Por mais que um motivo, manda a tradição que, neste
dia, de Bach, se evoque antes a “Paixão Segundo São Mateus”. Se é essa a
questão, consumado está, como diria Jesus Cristo na cruz (até, porque, do oratório,
na BIS, há nova edição digna de nota: a do Bach Collegium Japan, dirigida por
Masaaki Suzuki, com Benjamin Bruns e Carolyn Sampson). Tudo isto, claro, porque
não só a obra – estreada na Sexta-Feira Santa de 1727 – acompanha a
crucificação e morte no Calvário do seu protagonista como, também, representa
um muitíssimo figurado regresso ao mundo dos vivos do seu autor (o que se deu em
março de 1829, quando Mendelssohn, a contragosto das plateias do seu tempo, a tornou
a incluir numa folha de sala, de certa forma pondo em marcha um processo de
reabilitação crítica que não mais parou). Daí resulta um terreno fértil para
testar o que na avaliação da natureza dos solos se apelida de limites de
consistência: ou seja, sim, desde então, Bach tornou-se permeável a todas as
reconfigurações possíveis e imaginárias (basta esquadrinhar o YouTube que independentemente
de géneros musicais se dá por opúsculos seus interpretados em ocarinas, copos
de cristal, harmónicas, flautas de pã, cavaquinhos, instrumentos e gente dos
quatro cantos do planeta).
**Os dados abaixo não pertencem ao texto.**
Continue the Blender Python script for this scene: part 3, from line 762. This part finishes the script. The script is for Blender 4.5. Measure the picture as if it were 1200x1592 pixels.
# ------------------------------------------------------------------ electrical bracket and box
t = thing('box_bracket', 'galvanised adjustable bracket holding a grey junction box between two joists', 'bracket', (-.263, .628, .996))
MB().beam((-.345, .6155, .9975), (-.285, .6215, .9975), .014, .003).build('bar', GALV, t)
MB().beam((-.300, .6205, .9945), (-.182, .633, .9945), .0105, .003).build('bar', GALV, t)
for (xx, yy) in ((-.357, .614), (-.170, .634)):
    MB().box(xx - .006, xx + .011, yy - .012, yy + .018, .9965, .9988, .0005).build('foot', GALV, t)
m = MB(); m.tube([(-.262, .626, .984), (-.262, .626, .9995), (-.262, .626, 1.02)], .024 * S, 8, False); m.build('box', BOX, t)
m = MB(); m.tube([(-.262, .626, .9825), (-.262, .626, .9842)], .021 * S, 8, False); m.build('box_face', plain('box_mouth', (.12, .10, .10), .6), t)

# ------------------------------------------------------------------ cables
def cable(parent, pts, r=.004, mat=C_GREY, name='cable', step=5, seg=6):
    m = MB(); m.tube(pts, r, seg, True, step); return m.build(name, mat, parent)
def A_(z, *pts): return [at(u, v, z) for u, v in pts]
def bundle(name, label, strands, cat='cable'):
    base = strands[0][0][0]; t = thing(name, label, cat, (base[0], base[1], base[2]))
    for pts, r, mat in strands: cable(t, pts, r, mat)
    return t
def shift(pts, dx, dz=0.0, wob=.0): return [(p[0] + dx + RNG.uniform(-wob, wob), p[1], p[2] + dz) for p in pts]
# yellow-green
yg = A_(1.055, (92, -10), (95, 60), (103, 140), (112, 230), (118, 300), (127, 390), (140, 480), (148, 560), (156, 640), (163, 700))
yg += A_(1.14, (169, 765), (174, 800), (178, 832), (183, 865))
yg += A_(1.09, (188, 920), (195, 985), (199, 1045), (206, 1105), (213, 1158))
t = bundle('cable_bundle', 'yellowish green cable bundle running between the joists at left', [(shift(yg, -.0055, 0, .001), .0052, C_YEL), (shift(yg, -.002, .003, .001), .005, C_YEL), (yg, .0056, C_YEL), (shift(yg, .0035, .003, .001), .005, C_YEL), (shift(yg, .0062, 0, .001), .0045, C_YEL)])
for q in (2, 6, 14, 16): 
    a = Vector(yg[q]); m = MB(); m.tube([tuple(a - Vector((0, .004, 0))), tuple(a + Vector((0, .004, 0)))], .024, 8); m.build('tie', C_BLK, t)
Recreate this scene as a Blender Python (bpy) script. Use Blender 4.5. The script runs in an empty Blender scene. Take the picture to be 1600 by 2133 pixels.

Por isso, e porque, este ano, ao que parece, a
Páscoa foi cancelada, em boa hora e de modo muito apropriado surge o Phantasm a
propor transcrições para viola da gamba de páginas extraídas a “O Cravo Bem
Temperado”, “Oferenda Musical” e, com uma ou outra cantata pelo meio, ao transcendente
terceiro volume de “Pequeno Livro para Órgão”. Dir-se-ia que os seus
integrantes aspiravam ao mesmo que a pianista mongol Odgerel Sampilnorov, conforme
o relato de Sophy Roberts, em “The Lost Pianos of Siberia”: “Bach diz-nos como
expressar a dor e a tragédia. Quando leio acerca da Ressurreição não sinto
grande coisa, mas quando toco [uma ária] ganho vida. Bach ensinou-me a
respirar!” Aqui, basta escutar o “Prelúdio Nº 22”, BWV 867, ou “Kyrie, Gott
heiliger Geist”, BWV 671, que se pressente o equivalente à primeira golfada de
ar que um mergulhador de apneia dá ao regressar à superfície. Habemus Páscoa.